* Exercise aim: Search the data for the string "this" and extract every line where it appears.
+++ Exercise inputs
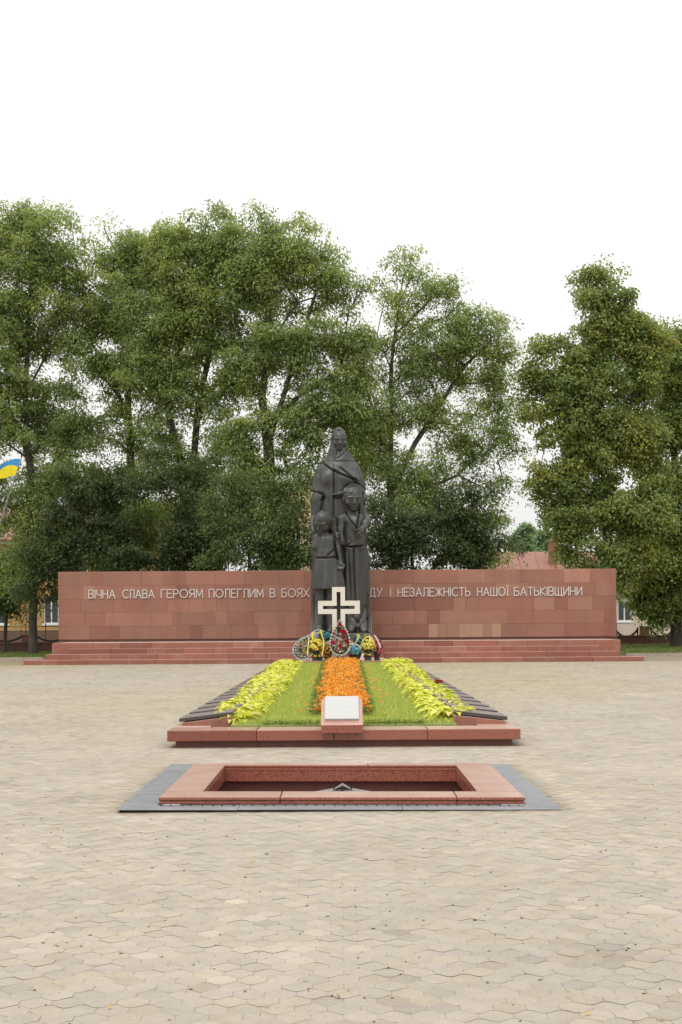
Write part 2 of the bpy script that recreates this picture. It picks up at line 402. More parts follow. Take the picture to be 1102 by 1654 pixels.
def lawn_z(x, y):
    t = min(max((y-68)/18, 0), 1); s = min(max((x+20)/42, 0), 1)
    return .03 + .05*s + t*.24*s
def build_lawn():
    xs = np.linspace(-70, 70, 71); ys = np.concatenate([[PLAZA_END+.2], np.linspace(68, 90, 23), [130, 400]])
    V = [(x, y, lawn_z(x, y) + (0 if y < 67.5 else .03*noise.noise((x*.4, y*.4, 0)))) for y in ys for x in xs]
    nx = len(xs); Fc = [(j*nx+i, j*nx+i+1, (j+1)*nx+i+1, (j+1)*nx+i) for j in range(len(ys)-1) for i in range(nx-1)]
    me = np_mesh('lawn', V, Fc, 4, M['lawn'], smooth=True); tag(link('lawn', me), kind='structure')
    mb = MB()
    for x0, x1 in ((-60, -14.05), (13.4, 60)):
        x = x0
        while x < x1:
            e = min(x+1.0, x1); mb.box(x, e-.012, PLAZA_END+.02, PLAZA_END+.18, -.01, .11+lawn_z(x, 67)*.4); x = e
    tag(mb.build('kerb', M['concrete']), kind='structure')
    # blades
    n = 42000; side = rng.random(n) < .5
    x = np.where(side, rng.uniform(-26, -12.5, n), rng.uniform(12, 26, n)); y = PLAZA_END + .3 + rng.random(n)**1.3*18
    blades('lawn_grass', x, y, np.array([lawn_z(a, b) for a, b in zip(x, y)]), .10, .02, ((.085, .13, .028), (.14, .18, .045), (.18, .18, .06)), 'short green grass of the lawn strip behind the square')
def blades(name, x, y, z, h, w, cols, label):
    n = len(x); an = rng.random(n)*6.283; hh = h*rng.uniform(.5, 1.3, n)
    dx, dy = np.cos(an)*w, np.sin(an)*w; lx, ly = rng.normal(0, .45, n)*hh, rng.normal(0, .45, n)*hh
    V = np.zeros((n, 3, 3), np.float32)
    V[:, 0] = np.stack([x-dx, y-dy, z], 1); V[:, 1] = np.stack([x+dx, y+dy, z], 1); V[:, 2] = np.stack([x+lx, y+ly, z+hh], 1)
    c = np.array(cols)[rng.integers(0, len(cols), n)]*rng.uniform(.8, 1.2, (n, 1))
    me = np_mesh(name, V.reshape(-1, 3), np.arange(n*3), 3, M['grass'], c)
    return tag(link(name, me), label, 'grass', kind='stuff')
build_lawn()

# ------------------------------------------------------------------ memorial wall with steps
def tint_rand(lo=.88, hi=1.1):
    v = random.uniform(lo, hi); w = random.random()
    if w < .12: return (v*1.18, v*1.34, v*1.34)
    if w > .86: return (v*.84, v*.77, v*.77)
    g = random.uniform(.96, 1.08); return (v, v*g, v*g)

WY = 64.0
WX0, WX1 = W(95.5, 980, WY).x, W(994.5, 980, WY).x
WZ0, WZ1 = .87, W(552, 921.6, WY).z
wall = empty('memorial_wall', ((WX0+WX1)/2, WY, WZ0), 'long red granite wall with pale raised Ukrainian lettering behind the statue', 'wall')
mb = MB(); mb.box(WX0+.02, WX1-.02, WY+.04, WY+.72, WZ0+.1, WZ1-.02); mb.build('core', M['granite_dark'], wall)
mb = MB(); mb.box(WX0+.08, WX1-.08, WY+.06, WY+.66, WZ0-.02, WZ0+.095); mb.build('base_recess', M['granite_dark'], wall)
mb = MB(); ch = (WZ1-WZ0-.1)/5
for r in range(5):
    z0 = WZ0+.1+r*ch; x = WX0; first = True
    while x < WX1-.01:
        w = random.choice((.55, 1.0, 1.25, 1.25, 1.6, 1.9)) * random.uniform(.9, 1.1)
        px = CX + x*F/WY
        mb.tint = tint_rand()
        if r == 0 and 652 < px < 806:
            w = random.uniform(.38, .56); mb.tint = random.choice(((1.2, 1.5, 1.5), (1.3, 1.75, 1.7), (1.1, 1.25, 1.25)))
        e = x+w
        if WX1-e < .5: e = WX1
        d = random.uniform(0, .006)
        mb.bbox(x+.002, e-.002, WY-d, WY+.05-d, z0+.002, z0+ch-.002, .004)
        x = e
for s, xx in ((-1, WX0), (1, WX1)):
    for r in range(5):
        z0 = WZ0+.1+r*ch; mb.tint = tint_rand()
        a, b = (xx-.03, xx+.019) if s < 0 else (xx-.019, xx+.03)
        mb.bbox(a, b, WY+.002, WY+.73, z0+.002, z0+ch-.002, .004)
mb.build('granite_facing', M['granite_wall'], wall)
mb = MB(); x = WX0-.03
while x < WX1:
    e = min(x+1.4, WX1+.03); mb.tint = tint_rand(.95, 1.05); mb.bbox(x+.002, e-.002, WY+.052, WY+.74, WZ1-.018, WZ1+.02, .006); x = e
mb.build('coping', M['granite_wall'], wall)

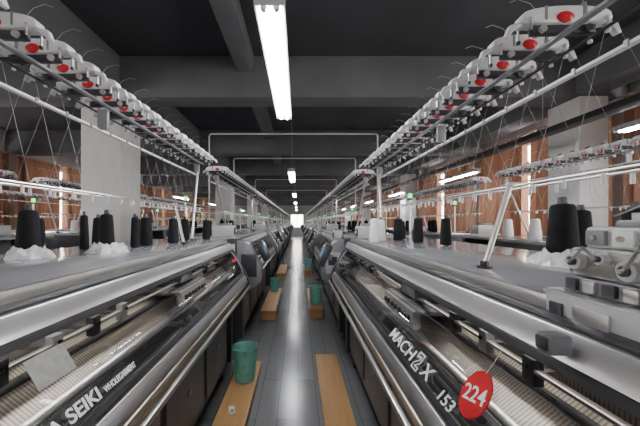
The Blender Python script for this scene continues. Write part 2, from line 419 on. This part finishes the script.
    T.append(part('control_box', b.done('control_box'), label='grey control housing with push buttons'))
    b = MB(); b.cyl((.05,.8,1.24),(.05,.8,1.62),.010,'alu'); b.cyl((.05,.8,1.62),(.05,.8,1.64),.022,'black')
    k = MB(); k.lathe([(.02,1.64),(.02,1.675),(.014,1.685),(.001,1.686)],'green',14,Matrix.Translation((.05,.8,0)))
    T.append(part('signal_lamp', b.done('signal_lamp'), kids=[part('lamp_cap', k.done('lamp_cap'), label='glowing green cap')]))
    return T

TPL = build_template()

def join_template(T, skip=()):
    bm = bmesh.new(); mats = []
    def rec(p, mt):
        mt = mt @ p['mat']
        if p['name'] in skip: return
        if p['mesh'] is not None:
            me = p['mesh'].copy(); me.transform(mt)
            idx = []
            for m in me.materials:
                if m not in mats: mats.append(m)
                idx.append(mats.index(m))
            for f in me.polygons: f.material_index = idx[f.material_index]
            bm.from_mesh(me); bpy.data.meshes.remove(me)
        for k in p['kids']: rec(k, mt)
    for p in T: rec(p, Matrix.Identity(4))
    out = bpy.data.meshes.new('knitting_machine'); bm.to_mesh(out); bm.free()
    for m in mats: out.materials.append(m)
    return out
FAR = join_template(TPL, skip=('yarn_thread','lettering','screen','interior_fill'))

GROUP = 'flat knitting machines in the workshop rows'
def machine(mt, full=True, label='grey flat knitting machine with clear cover and bulky ends', extra=None, side='L', maxx=99, first=False):
    if not full:
        return link('knitting_machine', FAR, mt, label=label, category='machine', group=GROUP)
    root = link('knitting_machine', None, mt, label=label, category='machine', group=GROUP)
    root.empty_display_size = .2
    def rec(p, par):
        t = p['tag']
        if t == 'H':
            if first: return
        elif t and t != side: return
        if p['name'] == 'tension_unit' and p['mat'].translation.x > maxx: return
        o = link(p['name'], p['mesh'], p['mat'], par, label=p['label'])
        for k in p['kids']: rec(k, o)
    for p in TPL: rec(p, root)
    if extra:
        for p in extra: rec(p, root)
    return root

RX, LX = .32, -.45
PITCH = 3.3
def Lmat(front, y0): return TR(front, y0, 0, math.pi/2)
def Rmat(front, y1): return TR(front, y1, 0, -math.pi/2)

def near_extra():
    E = []
    b = MB(); a, c, f = 2.45, 2.80, .245
    b.box(a-.01,c,f-.005,.56,1.2425,1.252,'steel',.002)
    b.box(a+.005,c,f+.025,.54,1.252,1.285,'grey',.005)
    b.box(a+.012,c,f+.040,.52,1.285,1.345,'lgrey',.006)
    b.box(a+.03,c-.02,f+.055,.50,1.345,1.390,'lgrey',.007)
    b.box(a+.06,c-.08,f+.09,.44,1.390,1.404,'grey',.004)
    b.box(a+.03,c-.02,f-.030,f-.022,1.165,1.252,'lgrey',.003)
    b.box(a+.045,a+.075,f-.036,f-.030,1.175,1.235,'dark',.002); b.box(a+.10,a+.17,f-.036,f-.030,1.200,1.24,'alu',.002)
    for k in range(6): b.cyl((a+.04+k*.045,f-.029,1.178),(a+.04+k*.045,f-.034,1.178),.004,'steel',seg=10)
    b.box(a+.02,c,f-.022,f+.005,1.243,1.254,'alu',.002)
    # plates, rollers, levers and screws on the aisle face
    b.prism([(f+.030,1.288),(f+.030,1.342),(f+.040,1.342),(f+.040,1.288)], a+.02,a+.30,'steel',.002)
    for (x,r,z) in ((a+.045,.017,1.318),(a+.100,.011,1.328),(a+.150,.018,1.312),(a+.205,.011,1.328),(a+.255,.017,1.318)):
        b.cyl((x,f+.032,z),(x,f+.016,z),r,'lgrey',seg=26); b.cyl((x,f+.017,z),(x,f+.010,z),r*.55,'dark',seg=18); b.cyl((x,f+.011,z),(x,f+.004,z),r*.22,'alu',seg=10)
    b.sweep([(a+.045,f+.012,1.318),(a+.075,f+.008,1.348),(a+.10,f+.012,1.328)],.0035,'alu',8)
    b.sweep([(a+.15,f+.012,1.312),(a+.18,f+.006,1.352),(a+.205,f+.012,1.328)],.0035,'alu',8)
    for k in range(7): b.box(a+.025+k*.040,a+.050+k*.040,f+.016,f+.026,1.257,1.281,'alu' if k%2 else 'dark',.002)
    for k in range(5): b.box(a+.04+k*.055,a+.08+k*.055,f+.046,f+.056,1.352,1.383,'white' if k%2 else 'grey',.002); b.cyl((a+.06+k*.055,f+.047,1.367),(a+.06+k*.055,f+.040,1.367),.006,'steel',seg=10)
    b.cyl((a+.09,.36,1.404),(a+.09,.36,1.418),.016,'lgrey',seg=20); b.cyl((a+.17,.34,1.404),(a+.17,.34,1.424),.005,'steel'); b.sweep([(a+.17,.34,1.42),(a+.14,.30,1.43),(a+.12,.27,1.41)],.002,'wire',6)
    # face toward the shelf
    b.cyl((a-.004,f+.07,1.268),(a-.004,.50,1.268),.011,'steel',seg=18)
    b.box(a+.004,a+.013,f+.055,.51,1.292,1.340,'alu',.002)
    for u in (.33,.38,.43,.48): b.cyl((a+.008,u,1.316),(a-.004,u,1.316),.011,'dark',seg=16); b.cyl((a-.004,u,1.316),(a-.008,u,1.316),.004,'alu',seg=8)
    for u in (.32,.38,.44): b.box(a+.022,a+.031,u,u+.04,1.352,1.384,'grey' if u<.4 else 'white',.002)
    for u in (.315,.495):
        for z in (1.298,1.334): b.cyl((a+.006,u,z),(a+.001,u,z),.003,'dark',seg=8)
    E.append(part('drive_head', b.done('drive_head'), label='grey metal yarn drive head with rollers and plates'))
    b = MB(); b.box(L-.275,L-.24,.120,.160,1.165,1.20,'grey',.005); b.box(L-.27,L-.245,.115,.121,1.172,1.195,'dark',.002)
    E.append(part('sensor_box', b.done('sensor_box'), label='small dark grey sensor box'))
    return E

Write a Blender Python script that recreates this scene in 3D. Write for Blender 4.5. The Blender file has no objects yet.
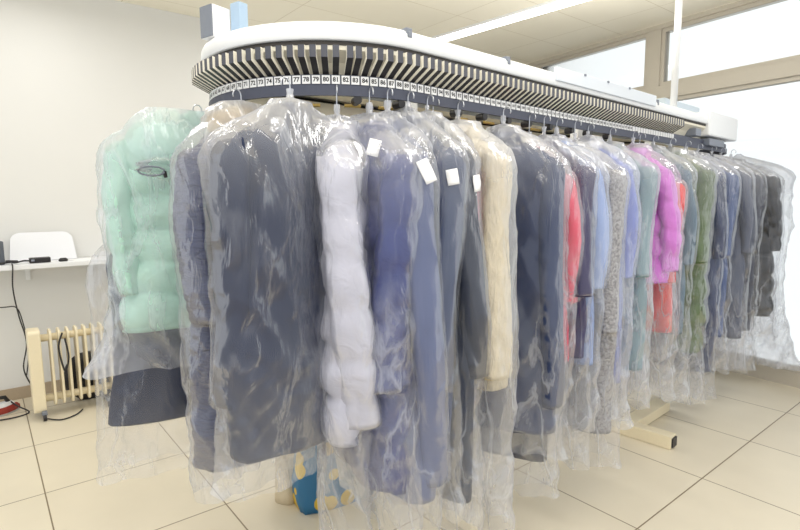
++++++
* The response:
Write part 2 of the bpy script that recreates this picture. It picks up at line 402. More parts follow. Take the picture to be 1102 by 1654 pixels.
The Blender Python script for this scene continues. Write part 2, from line 419 on. This part finishes the script.
Write a Blender Python script that recreates this scene in 3D. Write for Blender 4.5. The Blender file has no objects yet.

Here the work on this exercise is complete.